Cultura
‘Ocho apellidos marroquís’: ¿de qué nos estamos riendo?
Dirigida por Álvaro Fernández Armero, esta película es la tercera entrega de la saga de mayor éxito en taquilla de la historia del cine español.
Debo confesar que entré al cine preocupada. Con los dedos cruzados, casi. Di un primer suspiro de alivio al constatar, ya desde el arranque de la trama, que la cosa no iba a ir de reírse de los moros –en este país nunca se sabe–, sino más bien de quienes siguen llamando así en 2023 a un amplio espectro de gente a la que conciben, sobre todo, como alguien que no se les parece. Este fin de semana se estrena Ocho apellidos marroquís, destinada a ser uno de los pelotazos del final de un año en que las relaciones de España con Marruecos se han afianzado en su punto más dulce.

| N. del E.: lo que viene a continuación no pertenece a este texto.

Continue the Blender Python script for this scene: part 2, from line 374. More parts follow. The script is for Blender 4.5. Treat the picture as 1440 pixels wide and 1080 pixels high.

Dirigida por Álvaro Fernández Armero, esta película es la tercera entrega de la saga de mayor éxito en taquilla de la historia del cine español, aunque con cambio de director, guionista y elenco. La primera de las preguntas que trae consigo es: ¿Repetirá el éxito de los anteriores? Hay quien lo plantea por los cambios de equipo y de espíritu. Pero también cabe otra duda razonable: vale, puede que millones de personas en España estuvieran dispuestas a reírse del estereotipo de vascos y catalanes. Pero, ¿y de nuestro propio racismo?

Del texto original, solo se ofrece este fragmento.